Monday, 8 September 2014

When A Scene Isn’t Working



There comes a time when you have to face facts. You’ve tried to convince yourself that scene where your main character goes back to her old house and stares at it for four pages is a good scene, an important scene where the reader learns things they need to know, but... it just isn’t a very interesting scene.

You know this because none of the people who’ve read it have ever said anything good about it. Quite a few have said bad things about it. And most have not mentioned it at all. You could take their silence as a sign they’re okay with it, but do you really want to write a story that’s just okay?

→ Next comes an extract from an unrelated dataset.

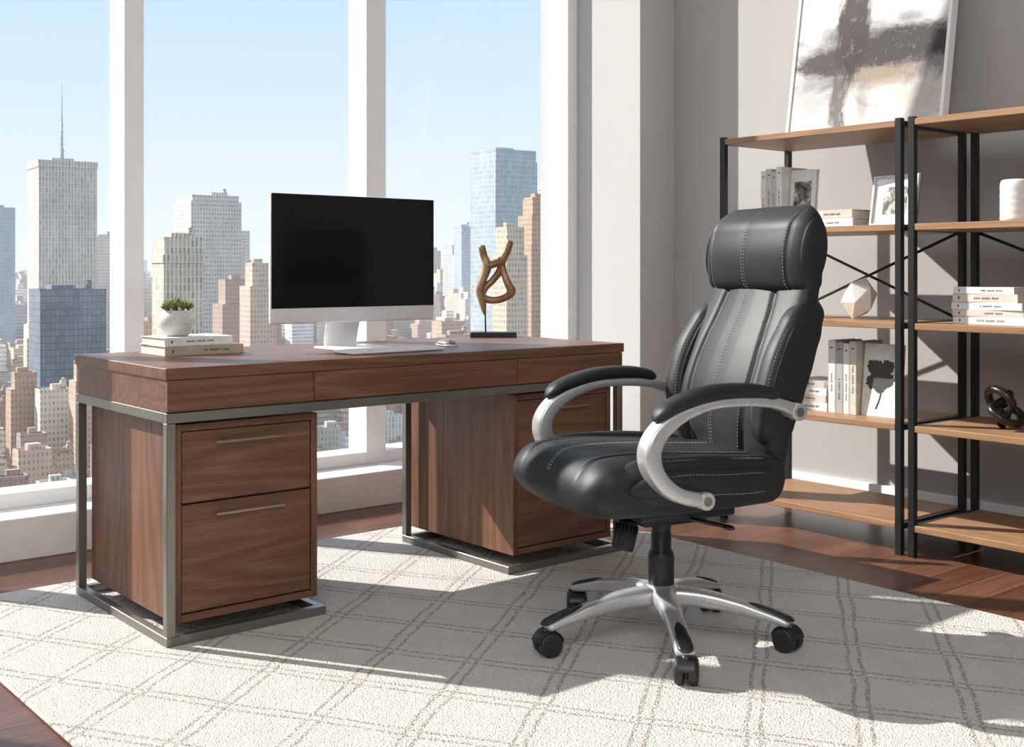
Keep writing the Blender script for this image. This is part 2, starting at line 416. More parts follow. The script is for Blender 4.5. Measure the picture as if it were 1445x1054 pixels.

So, something’s got to change.


You basically have two options. You can cut the scene completely, or you can make the scene better.

With the first option, it’s rare to be able to lift out the scene and that’s it. Sometimes it is possible, if the scene was unrelated to the plot and just a fun interlude of some sort, but mostly it will either have to be replaced with a new scene, or the information contained in the old scene will have to be worked into the rest of the story somehow.

Personally, I think a brand new scene works best (although it requires more work). If things happened in the old scene that are pertinent to later events and you try to squeeze that info into other places, it can end up feeling like heavy-handed exposition.

You cut the scene where Sandra meets Debra and finds out about the new shopping mall being built in town, and you go straight to the scene where she’s having dinner with her husband. But instead of getting straight into the action, you now have half a page of:

“So where were you this afternoon?”
“I went to see Debra. You’ll never guess what she told me...”

There’s no point cutting a scene that isn’t working only to add a summary of the scene that didn’t work. If you cut you have to really cut.

The second option, improving the scene, is usually the best way to proceed, although writers are resistant to making the kinds of changes required. A few line edits and introducing a chatty waiter aren’t going to be enough.

You have to really go back to basics and work out what you’re trying to do with the scene and come up with a completely new approach to getting that message across. I’m not saying there aren’t ways to tweak the current version into working, but once you’ve spent so much time with Version A, it’s going to be very hard to see it any other way than how it already is. You’ve been honing and trimming and getting it just so for so long that being able to see it fresh will be nearly impossible.

Far easier is to go back to the start of the scene and start again. Take into account where the characters were just prior to the beginning of the scene. How did that affect them? What mood are they in? What are they hoping will happen now? And then the first time a choice needs to be made, if you went left in Version A, go right in Version B. The more different you make it, the easier it will be to come up with fresh ideas.

And it’s important to remember if Version B ends up being even worse than the original, that doesn’t make Version A any better. It still doesn’t work, it’s just that Version B was worse. So, time to start working on Version C...
If you found this post interesting please give it a retweet. Cheers.

~*~
This post first appeared in November 2012. Summer's over so there will be a new post next week (assuming I can think of something to write about).

10 comments:

Alex J. Cavanaugh said...

No, a summary of a scene that doesn't work isn't any better!
You just have to find that nugget of importance and build something better around it.

Sarah Allen said...

I'm actually in this exact position with my current novel. Thank you so much for this advice! Very helpful.

Sarah Allen
(From Sarah, With Joy)

Catherine Stine said...

When this happens to me, I tend to go back to free-writes or outlining. It's often a structural issue, which can be resolved by fixing the outline. It happens. I used to panic, but now I just set my mind to figuring out the problems!

Elise Fallson said...

Letting go. I've been thinking a lot about this because sometimes it's not the scene that doesn't work, it's the whole damn story.... Why do I do this to myself? *le sigh* I've missed your posts Moody, but I should be around more regularly now. I'm sure you're thrilled. :P

Elizabeth Varadan, Author said...

This was a great post, and I'm retweeting it. Great insights all the way through.

Lady Lilith said...

Sounds frustrating to keep going back. I hate it when it happens on a photography shoot. It can take me hour or even days to fix one small mistake only to find out I have more. It is the hard work that makes the final result all the more worth it.

Chemist Ken said...

Nothing worse than trying to go back and fix a scene that's so entrenched in your head you just can't think of any other way to present it. However, nothing's better than the feeling you get when you have that "Eureka" moment and you suddenly know how the scene should have gone.

Michael Offutt, Phantom Reader said...

Good post. It's difficult to kill a scene. I know because I've had to do it many a time, but it usually is for the better.

mooderino said...

@Alex - it's always tempting to look for a quick fix, but it's rarely that easy (sadly).

@Sarah - yvw.

@Catherine - not panicking is always a good first step (or in my case, second step).

@Elise - I am very thrilled (but then you can't see what I'm doing).

@Elizabeth - thank you.

@Lilith - I think all art requires meticulous attention, it's just that sometimes our subconscious takes care of it without telling us (inspiration!).

@Ken - true and true.

@Mike - it's always agony before you do it and surprisingly relieving once you do.